AR can help brands move from a status disruptor to a personal assistant.

I believe that over the next decade, augmented reality (AR) will establish itself as the greatest productivity tool ever invented. This might sound counterintuitive at first — most AR demos available today on smartphone are gimmicky, with very little use cases or real world applications, and the few AR headsets on the market are bulky and impractical.

However, the industry is in its infancy; just as the first mobile phone weighed 2kg and had very little utility, it is just a matter of time before real consumer value is created in the AR market.

It’s all about friction

Value can be subjective, but there is something we can all agree on: to be hailed as real innovation, a product needs to remove friction in our lives. Time is our most precious commodity, and we all aspire to waste less time in tasks we dislike. From airplanes, to the radio, the internet or mobile phones, all of these products have drastically reduced friction in our lives, enabling us to travel, communicate and access information quicker than ever before.

A perfect example today are voice assistants like Amazon Echo or Google Home, which 17% of americans already own. Voice assistants help with mundane tasks, like shopping for commodities, playing music, or setting up the thermostat, all of which saves us time in the process.

AR is the next logical step. For the first time, we will get visual cues without a screen. That change of interface will increase our productivity by removing the attention switch between the device and real world. It is expected that in industries such as training, manufacturing, design and maintenance, removing the attention switch — and keeping our hands free — can increase productivity by up to 20%. Applied to the consumers market, AR will empower us to multitask in ways never before possible and be more productive overall.

The power of context

People sometimes fear that the ‘always on’ nature of the headset could end up being a distraction for users, being constantly bombarded with content or notifications. I believe this won’t be the case for a simple reason: AR headsets understand the context of the situation, to only display digital content at the most appropriate moment.

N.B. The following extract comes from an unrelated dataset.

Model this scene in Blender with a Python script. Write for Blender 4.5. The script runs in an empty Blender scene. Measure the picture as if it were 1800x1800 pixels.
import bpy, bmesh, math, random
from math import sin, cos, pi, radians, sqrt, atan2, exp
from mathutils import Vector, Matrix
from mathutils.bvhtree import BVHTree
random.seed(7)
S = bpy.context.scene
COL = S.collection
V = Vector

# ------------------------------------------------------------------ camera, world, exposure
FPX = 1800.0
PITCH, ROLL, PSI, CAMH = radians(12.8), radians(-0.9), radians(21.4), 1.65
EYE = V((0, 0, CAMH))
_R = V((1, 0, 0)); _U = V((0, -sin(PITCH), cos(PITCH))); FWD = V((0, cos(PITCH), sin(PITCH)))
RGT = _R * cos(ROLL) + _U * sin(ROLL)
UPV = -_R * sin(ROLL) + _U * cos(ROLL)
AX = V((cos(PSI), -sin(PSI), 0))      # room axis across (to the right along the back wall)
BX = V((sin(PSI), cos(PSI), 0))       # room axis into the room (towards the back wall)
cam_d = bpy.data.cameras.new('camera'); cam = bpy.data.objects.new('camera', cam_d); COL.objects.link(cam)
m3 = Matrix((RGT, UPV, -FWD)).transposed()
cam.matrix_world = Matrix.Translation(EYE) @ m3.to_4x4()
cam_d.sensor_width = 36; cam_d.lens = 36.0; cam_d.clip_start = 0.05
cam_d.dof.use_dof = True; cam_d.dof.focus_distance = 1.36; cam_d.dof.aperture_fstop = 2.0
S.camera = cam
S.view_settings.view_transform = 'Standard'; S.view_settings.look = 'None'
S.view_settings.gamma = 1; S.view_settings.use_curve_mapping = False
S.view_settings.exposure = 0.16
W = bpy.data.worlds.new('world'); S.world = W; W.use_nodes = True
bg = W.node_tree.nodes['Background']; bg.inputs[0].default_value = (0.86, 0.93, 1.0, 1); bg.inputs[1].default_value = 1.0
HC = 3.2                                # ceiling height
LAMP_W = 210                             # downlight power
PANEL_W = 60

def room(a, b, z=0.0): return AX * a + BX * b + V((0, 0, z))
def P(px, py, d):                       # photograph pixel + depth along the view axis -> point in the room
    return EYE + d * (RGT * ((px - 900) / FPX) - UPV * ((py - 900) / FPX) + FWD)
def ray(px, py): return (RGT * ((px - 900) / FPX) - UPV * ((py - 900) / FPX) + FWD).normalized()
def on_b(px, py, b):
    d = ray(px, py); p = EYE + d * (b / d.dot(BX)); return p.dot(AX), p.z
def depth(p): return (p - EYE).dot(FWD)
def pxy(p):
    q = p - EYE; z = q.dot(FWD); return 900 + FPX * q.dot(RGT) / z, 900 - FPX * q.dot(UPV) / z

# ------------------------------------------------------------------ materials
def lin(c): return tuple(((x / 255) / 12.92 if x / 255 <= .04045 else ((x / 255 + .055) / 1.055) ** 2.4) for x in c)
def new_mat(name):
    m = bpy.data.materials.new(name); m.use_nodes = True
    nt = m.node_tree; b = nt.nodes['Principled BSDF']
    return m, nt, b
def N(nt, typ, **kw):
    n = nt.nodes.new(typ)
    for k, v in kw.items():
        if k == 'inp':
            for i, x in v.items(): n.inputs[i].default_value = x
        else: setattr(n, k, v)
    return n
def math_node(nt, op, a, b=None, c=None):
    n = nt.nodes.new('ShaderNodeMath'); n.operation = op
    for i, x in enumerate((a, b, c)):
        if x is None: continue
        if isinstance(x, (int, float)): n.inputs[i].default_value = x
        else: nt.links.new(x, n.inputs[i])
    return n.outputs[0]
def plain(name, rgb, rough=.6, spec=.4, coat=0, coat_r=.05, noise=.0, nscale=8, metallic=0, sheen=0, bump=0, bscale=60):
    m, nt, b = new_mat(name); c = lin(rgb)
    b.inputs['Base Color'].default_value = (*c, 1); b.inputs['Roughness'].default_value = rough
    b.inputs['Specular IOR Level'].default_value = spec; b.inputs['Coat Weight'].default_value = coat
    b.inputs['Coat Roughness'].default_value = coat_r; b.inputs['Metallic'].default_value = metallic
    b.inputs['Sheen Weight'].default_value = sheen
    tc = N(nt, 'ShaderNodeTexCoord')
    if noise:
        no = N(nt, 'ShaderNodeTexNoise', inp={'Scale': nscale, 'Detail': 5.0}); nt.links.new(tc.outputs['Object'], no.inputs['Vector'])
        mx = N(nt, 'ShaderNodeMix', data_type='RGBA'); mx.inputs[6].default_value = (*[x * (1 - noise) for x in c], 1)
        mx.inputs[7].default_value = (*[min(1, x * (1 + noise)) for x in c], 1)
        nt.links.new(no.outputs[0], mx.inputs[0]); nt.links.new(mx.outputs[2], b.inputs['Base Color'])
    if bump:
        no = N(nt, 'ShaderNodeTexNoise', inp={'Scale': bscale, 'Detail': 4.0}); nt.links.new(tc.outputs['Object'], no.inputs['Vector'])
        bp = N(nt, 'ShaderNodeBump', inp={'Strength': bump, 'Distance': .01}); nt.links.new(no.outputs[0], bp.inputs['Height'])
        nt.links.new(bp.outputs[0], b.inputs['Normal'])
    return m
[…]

Through the camera, the headset sees what you see, and with computer vision algorithms, is able to understand what it is. Forget SLAM technology or depth cameras — it’s this understanding of the context that sets AR apart from any other device we’ve built in the past.

Understanding the situation, the headset will adapt its behavior to best serve you. A simple example is that the headset will block email notifications when it recognizes you are driving or in a meeting — something that your phone cannot do by itself. There will be an AR app to help you identify old contacts you forgot the name of just by seeing their face, another app to augment your vision by zooming in on something you can’t read far away, and yet another app to translate foreign signs just by looking at it.

A silver lining for brands

Context also powers the foundation of business models behind AR. In a medium where disruption won’t be tolerated, advertising as we know it, is dead. But I believe that, more than ever, brands have a key role to play in funding the ecosystem. Instead of disruptive advertising, AR gives brands the opportunity to become part of the conversation in a native way, at the right context — when the user needs something specific and is ready to buy.

Entering a Zara shop? The device can tell you that the men’s section is on the second floor and by the way, get 10% off if you buy three. Shopping in Walmart? If you buy the Barilla tomato sauce on the right shelf, you’ll have all the ingredients to make a bolognese. Just bumped into a friend? Here is a voucher for a free drink sponsored by Starbucks — expiring in 10 minutes.

Zara is experimenting with AR fashion models that come to life in-store and in shopping windows.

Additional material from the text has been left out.